Real spring onions can be used in all the same ways that you would use the seed-grown ones. My favourite is spring onion sambar: you fry a large handful of whole spring onions until they are soft, then add tamarind, coconut and spices to make a sauce and simmer for a few minutes. It’s a great way to forget the sleet driving at the window.
Hi Alan, I’ve been subscribed to your blog for some time now, but having found the time to read it from the beginning, I just wanted to tell you how enjoyable and informative I’ve found it. I am not in the position to have any kind of ‘proper’ forest garden, living in a rented house with a small garden, but, nontheless, I still grow lots of perennial vegetables, many of which you have blogged about here.
I look forward to more interesting posts. Here’s hoping we have a proper summer this year! Happy growing.
Joy
Hi Joy. Thanks very much. I so agree about the summer – I’m hoping that if a glorious March was followed by a non-summer last year then this wintry March will be followed by a memorably good one!
Growing these for the first time this year! Excited…
Have you ever grown perennial leeks (Allium Ampeloprasum)? They multiply by making little bulbs at their root like welsh onions, and they rarely make seed. The only cultivar I have ever found is “Oepri perizweib,” but I am told there is an Egyptian and Arabic cultivar as well.
Yes, I grow them too, although I have no idea what cultivar they may be. I originally got the seed for them from Future Foods and they have maintained themselves vegetatively ever since. The strain I grow has a mixed head of flowers and bulbils, so it does produce some seed which should be very useful for breeding them. I still have some bulbils from last year’s crop if you would like to swap varieties.
I would love to swap bulbils, but I’m in the US. Thanks for offering though.
Actually, I am waiting to receive the bulbils for “Oepri Perizweib” from the place I found them.
They said their leeks have only bloomed once in the seven years.

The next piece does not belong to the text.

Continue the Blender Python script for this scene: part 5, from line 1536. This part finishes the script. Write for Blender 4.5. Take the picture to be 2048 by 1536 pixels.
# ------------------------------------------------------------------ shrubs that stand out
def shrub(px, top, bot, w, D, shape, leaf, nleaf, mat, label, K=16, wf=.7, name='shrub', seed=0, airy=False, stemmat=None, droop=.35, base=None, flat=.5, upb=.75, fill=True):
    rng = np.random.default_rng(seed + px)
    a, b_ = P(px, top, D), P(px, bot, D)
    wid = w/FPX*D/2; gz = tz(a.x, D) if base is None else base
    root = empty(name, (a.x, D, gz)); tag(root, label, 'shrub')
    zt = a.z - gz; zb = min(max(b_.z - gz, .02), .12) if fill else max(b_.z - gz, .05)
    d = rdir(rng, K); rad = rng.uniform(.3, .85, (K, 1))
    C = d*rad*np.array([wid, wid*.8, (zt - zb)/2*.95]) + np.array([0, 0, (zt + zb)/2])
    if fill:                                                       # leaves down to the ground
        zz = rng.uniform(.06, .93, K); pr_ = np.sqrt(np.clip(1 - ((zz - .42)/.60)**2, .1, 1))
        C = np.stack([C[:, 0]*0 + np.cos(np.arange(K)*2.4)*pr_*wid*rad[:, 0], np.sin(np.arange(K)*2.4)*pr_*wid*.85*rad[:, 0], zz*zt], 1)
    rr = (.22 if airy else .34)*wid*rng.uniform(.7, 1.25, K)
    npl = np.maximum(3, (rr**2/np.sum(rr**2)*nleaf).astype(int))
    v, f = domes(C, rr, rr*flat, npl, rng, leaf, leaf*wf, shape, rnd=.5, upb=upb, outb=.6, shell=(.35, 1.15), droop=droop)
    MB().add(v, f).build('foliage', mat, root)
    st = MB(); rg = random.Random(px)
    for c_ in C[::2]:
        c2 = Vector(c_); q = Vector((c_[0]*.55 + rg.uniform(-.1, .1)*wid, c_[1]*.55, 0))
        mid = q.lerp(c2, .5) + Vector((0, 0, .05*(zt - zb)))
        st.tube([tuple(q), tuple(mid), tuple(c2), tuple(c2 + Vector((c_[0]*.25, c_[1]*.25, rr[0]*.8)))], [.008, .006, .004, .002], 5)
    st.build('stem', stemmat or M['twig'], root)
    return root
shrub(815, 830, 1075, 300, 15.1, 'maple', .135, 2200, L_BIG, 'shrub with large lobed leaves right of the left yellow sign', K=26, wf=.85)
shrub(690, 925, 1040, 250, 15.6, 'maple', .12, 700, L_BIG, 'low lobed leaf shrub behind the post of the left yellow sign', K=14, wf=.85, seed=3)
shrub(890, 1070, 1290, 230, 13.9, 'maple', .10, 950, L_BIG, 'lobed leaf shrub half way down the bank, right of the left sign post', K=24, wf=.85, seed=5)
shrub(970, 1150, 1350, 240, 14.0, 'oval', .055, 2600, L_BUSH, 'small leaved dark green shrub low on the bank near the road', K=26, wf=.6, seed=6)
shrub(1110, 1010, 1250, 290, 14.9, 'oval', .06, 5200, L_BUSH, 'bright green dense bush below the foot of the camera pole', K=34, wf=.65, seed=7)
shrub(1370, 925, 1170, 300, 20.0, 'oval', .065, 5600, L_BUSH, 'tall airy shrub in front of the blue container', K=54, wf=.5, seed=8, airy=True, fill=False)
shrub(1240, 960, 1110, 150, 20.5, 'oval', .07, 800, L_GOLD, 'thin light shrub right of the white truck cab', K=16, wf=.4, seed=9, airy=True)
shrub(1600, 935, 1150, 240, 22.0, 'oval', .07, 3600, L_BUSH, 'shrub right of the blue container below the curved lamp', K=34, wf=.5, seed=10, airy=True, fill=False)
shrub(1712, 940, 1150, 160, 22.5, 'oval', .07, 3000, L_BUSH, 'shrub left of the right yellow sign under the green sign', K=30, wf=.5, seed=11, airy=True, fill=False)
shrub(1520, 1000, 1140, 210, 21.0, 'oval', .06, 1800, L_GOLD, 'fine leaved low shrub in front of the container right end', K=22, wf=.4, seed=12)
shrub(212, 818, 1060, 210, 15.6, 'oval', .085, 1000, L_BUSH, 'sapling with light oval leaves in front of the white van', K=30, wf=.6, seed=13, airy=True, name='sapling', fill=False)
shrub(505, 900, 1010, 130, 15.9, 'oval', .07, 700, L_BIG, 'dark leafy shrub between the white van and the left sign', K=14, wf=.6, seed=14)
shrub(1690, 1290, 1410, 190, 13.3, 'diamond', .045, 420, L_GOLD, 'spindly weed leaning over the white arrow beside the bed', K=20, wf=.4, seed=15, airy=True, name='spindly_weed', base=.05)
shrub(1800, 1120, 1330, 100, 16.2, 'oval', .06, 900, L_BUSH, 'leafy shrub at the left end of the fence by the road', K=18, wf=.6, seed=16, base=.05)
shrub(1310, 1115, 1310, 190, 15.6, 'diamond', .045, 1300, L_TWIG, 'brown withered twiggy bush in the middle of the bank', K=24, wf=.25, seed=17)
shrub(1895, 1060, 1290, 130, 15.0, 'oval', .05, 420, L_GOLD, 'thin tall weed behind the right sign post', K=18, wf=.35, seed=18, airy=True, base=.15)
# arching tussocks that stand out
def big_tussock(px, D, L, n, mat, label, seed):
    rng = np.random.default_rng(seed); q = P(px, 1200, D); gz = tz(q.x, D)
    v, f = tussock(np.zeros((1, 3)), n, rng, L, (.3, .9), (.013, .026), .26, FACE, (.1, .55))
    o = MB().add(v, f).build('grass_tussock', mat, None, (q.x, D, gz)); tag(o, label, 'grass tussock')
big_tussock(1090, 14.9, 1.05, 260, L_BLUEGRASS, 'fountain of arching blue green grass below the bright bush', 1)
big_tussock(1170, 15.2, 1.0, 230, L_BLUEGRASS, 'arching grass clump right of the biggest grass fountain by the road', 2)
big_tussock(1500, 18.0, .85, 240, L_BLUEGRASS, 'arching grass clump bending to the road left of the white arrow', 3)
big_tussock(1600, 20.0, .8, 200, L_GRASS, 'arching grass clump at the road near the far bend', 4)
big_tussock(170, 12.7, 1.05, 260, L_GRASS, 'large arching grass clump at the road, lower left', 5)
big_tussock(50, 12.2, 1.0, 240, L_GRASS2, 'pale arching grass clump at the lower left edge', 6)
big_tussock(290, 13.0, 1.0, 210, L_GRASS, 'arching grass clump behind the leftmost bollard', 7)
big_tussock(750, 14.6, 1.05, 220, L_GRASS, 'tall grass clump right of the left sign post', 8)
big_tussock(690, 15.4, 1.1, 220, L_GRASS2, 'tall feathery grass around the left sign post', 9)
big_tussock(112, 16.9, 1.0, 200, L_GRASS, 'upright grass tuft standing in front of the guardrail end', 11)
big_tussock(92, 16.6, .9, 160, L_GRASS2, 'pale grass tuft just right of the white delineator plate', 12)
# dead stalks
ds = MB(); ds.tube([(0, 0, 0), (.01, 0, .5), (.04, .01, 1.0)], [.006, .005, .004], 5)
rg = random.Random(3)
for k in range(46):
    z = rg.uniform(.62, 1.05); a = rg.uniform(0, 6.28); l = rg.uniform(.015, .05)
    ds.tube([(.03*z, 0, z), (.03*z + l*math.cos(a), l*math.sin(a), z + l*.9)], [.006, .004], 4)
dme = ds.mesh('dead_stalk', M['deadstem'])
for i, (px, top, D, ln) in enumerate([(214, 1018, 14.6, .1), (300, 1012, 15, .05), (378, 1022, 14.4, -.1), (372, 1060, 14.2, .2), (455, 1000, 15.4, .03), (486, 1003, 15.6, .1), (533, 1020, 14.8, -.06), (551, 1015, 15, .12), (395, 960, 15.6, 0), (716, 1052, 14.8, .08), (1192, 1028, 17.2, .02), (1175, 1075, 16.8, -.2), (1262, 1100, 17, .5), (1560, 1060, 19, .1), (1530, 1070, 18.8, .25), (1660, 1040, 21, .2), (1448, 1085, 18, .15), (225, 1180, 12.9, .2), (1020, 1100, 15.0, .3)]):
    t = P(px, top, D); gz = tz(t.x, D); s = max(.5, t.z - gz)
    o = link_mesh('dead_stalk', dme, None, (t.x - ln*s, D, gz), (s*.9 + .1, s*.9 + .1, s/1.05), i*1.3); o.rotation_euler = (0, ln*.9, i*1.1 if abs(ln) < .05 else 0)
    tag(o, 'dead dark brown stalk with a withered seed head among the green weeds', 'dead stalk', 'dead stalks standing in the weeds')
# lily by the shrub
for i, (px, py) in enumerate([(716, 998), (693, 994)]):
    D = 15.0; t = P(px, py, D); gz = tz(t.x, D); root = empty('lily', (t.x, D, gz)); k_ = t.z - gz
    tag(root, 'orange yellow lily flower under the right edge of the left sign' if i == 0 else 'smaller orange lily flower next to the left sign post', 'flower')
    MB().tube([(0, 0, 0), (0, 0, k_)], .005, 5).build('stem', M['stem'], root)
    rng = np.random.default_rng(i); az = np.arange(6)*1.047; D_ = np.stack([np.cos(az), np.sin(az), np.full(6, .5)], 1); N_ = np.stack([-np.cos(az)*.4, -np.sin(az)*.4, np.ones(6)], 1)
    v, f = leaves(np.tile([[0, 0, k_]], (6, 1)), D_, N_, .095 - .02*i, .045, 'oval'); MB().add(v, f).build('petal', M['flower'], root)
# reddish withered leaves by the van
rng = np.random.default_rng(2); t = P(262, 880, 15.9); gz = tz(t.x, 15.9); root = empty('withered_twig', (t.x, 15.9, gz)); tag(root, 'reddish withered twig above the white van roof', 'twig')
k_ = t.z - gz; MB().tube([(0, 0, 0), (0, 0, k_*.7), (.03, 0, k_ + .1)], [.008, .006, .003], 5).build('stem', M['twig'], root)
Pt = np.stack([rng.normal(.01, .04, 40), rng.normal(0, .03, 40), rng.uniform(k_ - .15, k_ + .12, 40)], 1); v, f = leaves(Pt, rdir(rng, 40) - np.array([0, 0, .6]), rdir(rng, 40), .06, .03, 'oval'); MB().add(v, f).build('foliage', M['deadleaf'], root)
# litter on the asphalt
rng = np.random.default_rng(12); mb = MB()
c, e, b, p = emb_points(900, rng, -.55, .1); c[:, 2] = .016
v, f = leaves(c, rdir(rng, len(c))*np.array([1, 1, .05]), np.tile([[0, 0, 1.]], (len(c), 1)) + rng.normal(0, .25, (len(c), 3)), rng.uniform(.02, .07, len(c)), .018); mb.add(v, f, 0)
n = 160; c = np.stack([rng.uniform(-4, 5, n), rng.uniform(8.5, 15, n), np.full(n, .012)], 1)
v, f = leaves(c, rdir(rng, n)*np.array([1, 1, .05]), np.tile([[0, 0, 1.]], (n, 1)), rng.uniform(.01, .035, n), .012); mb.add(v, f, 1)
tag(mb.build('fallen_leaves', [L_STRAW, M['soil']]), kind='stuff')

But if I get seed, I would be happy to try and send you some.
Last year I let some ordinary leeks get to the flowering stage-they weren’t very successful as leeks, but the flowers were truly magnificent and I picked them for display-like large allium heads, some of them in a pale lavendery sort of colour, others a sort of silvery grey. When pulled out of the ground, to my surprise they were attached to a largeish garlic like bulb. My question is, can the bulb be eaten? I have saved 3 of them and planted in a pot to see if they’ll flower again
Cultivated leeks are derived from the species Allium ampeloprasum. They don’t usually form bulbs but other cultivars of the species, such as elephant garlic and Babington’s leek, do, so I suspect that the ancestral species also did. Perhaps a few of your cultivated leeks have reverted to old habits or perhaps they have crossed with one of the other cultivars. In the other cultivars the bulb is certainly edible, with a mild garlicky flavour. If you grow them on you might well find that they make multiple bulbs – perhaps you have discovered the next big perennial vegetable!